Rediscovering Etty Hillesum
Dec. 31st, 2018 02:12 pm
A few weeks ago I discovered – quite by accident – that the volume I owned was only a small portion of Etty’s diary. The book on the right is her Complete and Unabridged diary, along with the letters she wrote from Westerbork, a work camp where she was imprisoned before she was taken to Auschwitz. The unabridged volume is out of print, and I paid quite a bit for it, but it feels like one of the best expenditures I’ve made in a very long time. I feel like I am entering a “new octave” in my own life, integrating (finally) a lot of old lessons and releasing old aspects of my identity which went with them. Finding Etty anew at this time, and with so much more material, feels highly synchronous.
I haven’t had time to compare the texts yet, but the differences between the covers speaks volumes.

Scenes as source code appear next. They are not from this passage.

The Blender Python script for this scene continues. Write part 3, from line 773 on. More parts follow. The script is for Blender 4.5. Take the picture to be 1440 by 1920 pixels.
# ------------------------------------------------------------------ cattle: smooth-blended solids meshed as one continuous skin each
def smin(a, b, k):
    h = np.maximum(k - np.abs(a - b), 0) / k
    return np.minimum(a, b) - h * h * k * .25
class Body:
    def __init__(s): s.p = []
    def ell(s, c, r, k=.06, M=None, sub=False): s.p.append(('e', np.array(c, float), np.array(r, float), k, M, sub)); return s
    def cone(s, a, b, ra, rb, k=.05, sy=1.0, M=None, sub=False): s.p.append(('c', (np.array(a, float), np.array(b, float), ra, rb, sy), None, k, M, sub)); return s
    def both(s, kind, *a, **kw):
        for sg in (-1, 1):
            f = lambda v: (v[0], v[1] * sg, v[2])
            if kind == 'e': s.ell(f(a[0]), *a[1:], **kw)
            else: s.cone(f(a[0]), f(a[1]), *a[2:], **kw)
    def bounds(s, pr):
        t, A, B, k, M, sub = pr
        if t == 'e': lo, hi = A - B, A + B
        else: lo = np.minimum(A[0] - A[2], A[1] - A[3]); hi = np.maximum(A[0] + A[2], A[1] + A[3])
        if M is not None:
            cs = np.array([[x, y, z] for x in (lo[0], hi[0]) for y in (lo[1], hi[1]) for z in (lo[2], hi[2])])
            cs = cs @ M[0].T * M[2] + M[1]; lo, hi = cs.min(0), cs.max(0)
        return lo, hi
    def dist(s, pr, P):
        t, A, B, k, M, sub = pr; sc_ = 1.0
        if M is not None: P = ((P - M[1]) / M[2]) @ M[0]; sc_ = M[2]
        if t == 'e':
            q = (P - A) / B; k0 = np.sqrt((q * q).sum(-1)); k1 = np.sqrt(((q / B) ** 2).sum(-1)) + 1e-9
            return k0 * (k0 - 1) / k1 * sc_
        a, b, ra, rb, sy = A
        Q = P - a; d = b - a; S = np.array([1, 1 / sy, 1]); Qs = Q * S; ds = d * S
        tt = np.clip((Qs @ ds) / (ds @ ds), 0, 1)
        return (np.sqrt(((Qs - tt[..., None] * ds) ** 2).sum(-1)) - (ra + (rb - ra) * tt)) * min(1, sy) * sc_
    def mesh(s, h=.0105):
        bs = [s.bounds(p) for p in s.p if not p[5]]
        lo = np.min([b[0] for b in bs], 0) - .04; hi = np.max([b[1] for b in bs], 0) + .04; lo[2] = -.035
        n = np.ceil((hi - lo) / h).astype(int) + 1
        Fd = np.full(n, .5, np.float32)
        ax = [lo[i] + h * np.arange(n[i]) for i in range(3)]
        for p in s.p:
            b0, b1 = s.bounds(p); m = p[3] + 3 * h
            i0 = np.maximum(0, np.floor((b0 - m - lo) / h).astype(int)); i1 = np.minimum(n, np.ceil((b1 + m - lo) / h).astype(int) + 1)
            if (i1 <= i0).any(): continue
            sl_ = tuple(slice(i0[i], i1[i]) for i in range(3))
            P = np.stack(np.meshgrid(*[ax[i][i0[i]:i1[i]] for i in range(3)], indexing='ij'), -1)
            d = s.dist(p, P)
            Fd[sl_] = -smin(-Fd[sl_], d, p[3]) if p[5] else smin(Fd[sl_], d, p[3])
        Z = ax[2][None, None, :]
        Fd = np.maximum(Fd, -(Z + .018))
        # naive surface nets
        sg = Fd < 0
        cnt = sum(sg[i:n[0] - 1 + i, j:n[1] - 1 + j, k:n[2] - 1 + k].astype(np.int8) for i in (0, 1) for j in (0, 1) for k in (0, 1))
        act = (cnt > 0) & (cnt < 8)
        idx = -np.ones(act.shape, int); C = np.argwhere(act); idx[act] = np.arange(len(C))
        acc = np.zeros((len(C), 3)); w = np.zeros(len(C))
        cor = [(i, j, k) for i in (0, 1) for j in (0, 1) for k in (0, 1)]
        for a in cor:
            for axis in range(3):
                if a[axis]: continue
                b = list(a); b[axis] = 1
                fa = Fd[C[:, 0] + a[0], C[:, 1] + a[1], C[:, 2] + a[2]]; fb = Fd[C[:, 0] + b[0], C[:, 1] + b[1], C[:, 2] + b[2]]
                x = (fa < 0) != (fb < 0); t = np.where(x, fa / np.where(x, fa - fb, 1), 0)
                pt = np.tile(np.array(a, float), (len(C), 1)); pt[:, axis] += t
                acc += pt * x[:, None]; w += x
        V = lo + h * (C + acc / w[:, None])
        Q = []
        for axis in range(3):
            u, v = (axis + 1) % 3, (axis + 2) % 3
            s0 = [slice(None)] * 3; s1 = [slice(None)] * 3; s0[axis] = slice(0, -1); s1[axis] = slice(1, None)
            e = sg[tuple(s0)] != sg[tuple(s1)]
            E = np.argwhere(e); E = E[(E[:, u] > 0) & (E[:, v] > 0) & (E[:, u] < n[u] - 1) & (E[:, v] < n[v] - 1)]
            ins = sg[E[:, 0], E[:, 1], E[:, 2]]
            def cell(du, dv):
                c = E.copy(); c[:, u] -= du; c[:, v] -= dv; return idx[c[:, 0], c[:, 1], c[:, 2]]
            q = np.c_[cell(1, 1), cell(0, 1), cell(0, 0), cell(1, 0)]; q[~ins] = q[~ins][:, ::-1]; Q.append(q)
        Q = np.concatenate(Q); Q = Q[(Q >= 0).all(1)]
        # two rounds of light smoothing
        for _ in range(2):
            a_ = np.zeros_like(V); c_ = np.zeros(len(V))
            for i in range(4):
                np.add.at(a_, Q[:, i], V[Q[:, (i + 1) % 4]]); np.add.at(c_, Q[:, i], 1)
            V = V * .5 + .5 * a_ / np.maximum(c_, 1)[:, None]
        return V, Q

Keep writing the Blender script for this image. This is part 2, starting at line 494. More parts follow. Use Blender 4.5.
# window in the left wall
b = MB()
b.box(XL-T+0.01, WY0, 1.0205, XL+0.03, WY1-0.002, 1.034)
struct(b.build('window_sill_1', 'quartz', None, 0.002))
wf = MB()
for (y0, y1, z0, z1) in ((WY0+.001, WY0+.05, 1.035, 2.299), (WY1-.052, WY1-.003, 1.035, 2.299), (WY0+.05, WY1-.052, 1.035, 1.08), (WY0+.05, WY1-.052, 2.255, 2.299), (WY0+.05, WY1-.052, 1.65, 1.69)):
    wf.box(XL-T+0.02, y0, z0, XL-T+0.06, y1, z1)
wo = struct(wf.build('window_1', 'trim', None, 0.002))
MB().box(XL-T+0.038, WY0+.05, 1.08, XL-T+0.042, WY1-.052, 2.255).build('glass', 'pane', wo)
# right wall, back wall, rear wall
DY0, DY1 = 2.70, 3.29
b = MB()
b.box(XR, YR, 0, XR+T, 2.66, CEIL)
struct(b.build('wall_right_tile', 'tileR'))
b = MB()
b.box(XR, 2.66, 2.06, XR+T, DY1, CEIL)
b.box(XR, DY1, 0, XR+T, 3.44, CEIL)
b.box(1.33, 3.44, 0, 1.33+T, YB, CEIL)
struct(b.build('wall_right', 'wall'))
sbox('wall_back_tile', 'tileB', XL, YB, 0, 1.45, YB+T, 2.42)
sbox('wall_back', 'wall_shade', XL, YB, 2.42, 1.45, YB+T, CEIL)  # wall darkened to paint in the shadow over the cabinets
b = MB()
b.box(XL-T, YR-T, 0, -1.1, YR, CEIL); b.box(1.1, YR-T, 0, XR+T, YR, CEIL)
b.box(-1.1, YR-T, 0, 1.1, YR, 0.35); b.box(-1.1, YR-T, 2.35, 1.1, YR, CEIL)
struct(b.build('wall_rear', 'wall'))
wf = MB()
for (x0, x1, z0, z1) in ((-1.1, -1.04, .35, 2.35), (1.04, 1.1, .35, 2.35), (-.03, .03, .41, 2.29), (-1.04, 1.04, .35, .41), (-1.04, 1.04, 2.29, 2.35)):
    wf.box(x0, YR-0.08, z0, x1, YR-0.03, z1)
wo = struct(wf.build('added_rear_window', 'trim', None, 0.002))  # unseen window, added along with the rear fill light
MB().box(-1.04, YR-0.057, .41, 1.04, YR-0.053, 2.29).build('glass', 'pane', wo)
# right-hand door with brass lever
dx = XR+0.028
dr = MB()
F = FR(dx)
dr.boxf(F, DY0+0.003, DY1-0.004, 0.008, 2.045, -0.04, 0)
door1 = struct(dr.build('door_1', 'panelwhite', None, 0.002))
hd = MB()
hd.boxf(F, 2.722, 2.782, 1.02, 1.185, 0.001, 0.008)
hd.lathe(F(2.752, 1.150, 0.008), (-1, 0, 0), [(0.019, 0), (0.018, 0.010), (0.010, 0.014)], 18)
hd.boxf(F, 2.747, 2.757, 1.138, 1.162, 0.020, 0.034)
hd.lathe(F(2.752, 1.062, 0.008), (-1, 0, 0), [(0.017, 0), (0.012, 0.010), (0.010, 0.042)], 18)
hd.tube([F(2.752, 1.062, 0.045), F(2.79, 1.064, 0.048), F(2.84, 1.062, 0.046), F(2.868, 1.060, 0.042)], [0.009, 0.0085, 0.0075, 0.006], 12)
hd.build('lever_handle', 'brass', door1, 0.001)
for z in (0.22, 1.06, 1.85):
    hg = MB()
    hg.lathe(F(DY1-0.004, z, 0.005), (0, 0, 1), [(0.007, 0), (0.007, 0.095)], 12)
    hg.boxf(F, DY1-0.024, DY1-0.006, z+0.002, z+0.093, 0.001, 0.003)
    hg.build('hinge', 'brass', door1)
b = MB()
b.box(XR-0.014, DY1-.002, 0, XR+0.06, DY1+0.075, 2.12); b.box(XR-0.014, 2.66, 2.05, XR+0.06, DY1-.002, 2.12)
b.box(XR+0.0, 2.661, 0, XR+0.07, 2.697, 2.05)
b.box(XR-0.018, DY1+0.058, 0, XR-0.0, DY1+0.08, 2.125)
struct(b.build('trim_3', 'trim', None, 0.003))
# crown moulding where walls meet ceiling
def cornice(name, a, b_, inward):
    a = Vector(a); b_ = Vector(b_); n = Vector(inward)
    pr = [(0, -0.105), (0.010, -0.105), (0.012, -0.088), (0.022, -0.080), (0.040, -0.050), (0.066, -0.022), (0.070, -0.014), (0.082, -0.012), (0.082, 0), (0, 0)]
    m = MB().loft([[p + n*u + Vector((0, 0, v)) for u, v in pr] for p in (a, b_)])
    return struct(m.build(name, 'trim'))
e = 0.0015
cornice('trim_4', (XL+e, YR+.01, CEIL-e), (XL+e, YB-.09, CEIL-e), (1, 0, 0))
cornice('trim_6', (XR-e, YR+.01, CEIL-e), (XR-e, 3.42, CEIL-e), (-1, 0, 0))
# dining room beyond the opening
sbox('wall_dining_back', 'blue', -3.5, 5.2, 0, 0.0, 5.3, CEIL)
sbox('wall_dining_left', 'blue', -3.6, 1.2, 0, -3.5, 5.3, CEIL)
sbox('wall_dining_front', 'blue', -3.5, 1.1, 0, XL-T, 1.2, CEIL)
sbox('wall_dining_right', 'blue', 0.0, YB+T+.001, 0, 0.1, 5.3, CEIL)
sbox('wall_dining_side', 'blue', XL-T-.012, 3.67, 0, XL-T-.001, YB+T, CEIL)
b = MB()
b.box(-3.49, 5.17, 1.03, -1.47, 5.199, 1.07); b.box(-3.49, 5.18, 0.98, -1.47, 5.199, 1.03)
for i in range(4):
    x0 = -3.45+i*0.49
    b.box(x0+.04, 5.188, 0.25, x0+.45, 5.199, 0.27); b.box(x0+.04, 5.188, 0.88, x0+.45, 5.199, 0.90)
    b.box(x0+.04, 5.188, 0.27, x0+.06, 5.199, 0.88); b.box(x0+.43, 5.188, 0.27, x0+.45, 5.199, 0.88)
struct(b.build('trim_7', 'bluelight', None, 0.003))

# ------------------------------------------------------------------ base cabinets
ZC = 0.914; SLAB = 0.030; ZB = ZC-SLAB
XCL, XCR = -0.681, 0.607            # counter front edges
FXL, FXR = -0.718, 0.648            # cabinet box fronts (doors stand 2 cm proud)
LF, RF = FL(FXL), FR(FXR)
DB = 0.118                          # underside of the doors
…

The softly muted, pastel portrait on the left, with its demurely downcast eyes, hardly seems to have anything to do with the frank, bold, intense expression of the photograph on the right. It’s easy to suspect that there will be a great deal in this version which the previous editors found unsettling or uncomfortable, or which they feared their readers would not find appealing. I am looking forward to meeting Etty all over again, and I tremendously grateful for the thirty years of life and experience I’ve had since then. Years which were denied to her by anti-Semitic hatred and violence which still scar our world today. Her words are a gift. Her memory is a blessing.